Plus globalement, certaines ARS engagent des réflexions afin d'obtenir une montée en compétences des acteurs associatifs.

Je le répète, la circulaire porte d'abord sur les addictions. Au-delà, madame la sénatrice, le développement des compétences psychosociales fait partie intégrante de l'éducation à la sexualité et figurera de manière explicite dans le programme d'éducation à la sexualité, comme cela a été demandé au Conseil supérieur des programmes.

Vous pouvez donc rassurer les associations qui sont inquiètes, madame la sénatrice : à aucun moment, la ministre du travail, de la santé et des solidarités n'a fait une telle demande.

M. le président. La parole est à Mme Laurence Rossignol, pour la réplique.

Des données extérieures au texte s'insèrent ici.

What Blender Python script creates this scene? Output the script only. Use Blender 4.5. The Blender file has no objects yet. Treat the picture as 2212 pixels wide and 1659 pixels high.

Mme Laurence Rossignol. En fait, je comprends mieux !

J'entends que la ministre n'a pas formulé une telle demande, mais je comprends aussi qu'une circulaire interministérielle portant sur la lutte contre les addictions a été diffusée. Les ARS, qui sont probablement à la recherche de financements pour la mettre en oeuvre, se demandent donc certainement s'il n'est pas possible de prélever des crédits dévolus à l'éducation à la vie affective et sexuelle afin de financer la lutte contre les addictions.

Que la ministre n'ait pas envoyé d'instructions aux ARS, c'est très bien, mais ce que je demande, pour ma part, c'est qu'elle envoie une instruction aux ARS afin de leur préciser qu'elles ne peuvent en aucun cas supprimer des crédits aux associations qui prennent en charge l'éducation à la vie effective et sexuelle pour financer d'autres missions qui leur sont confiées.

Or vous ne nous avez pas confirmé, madame la ministre, qu'une instruction en ce sens serait bien envoyée aux ARS.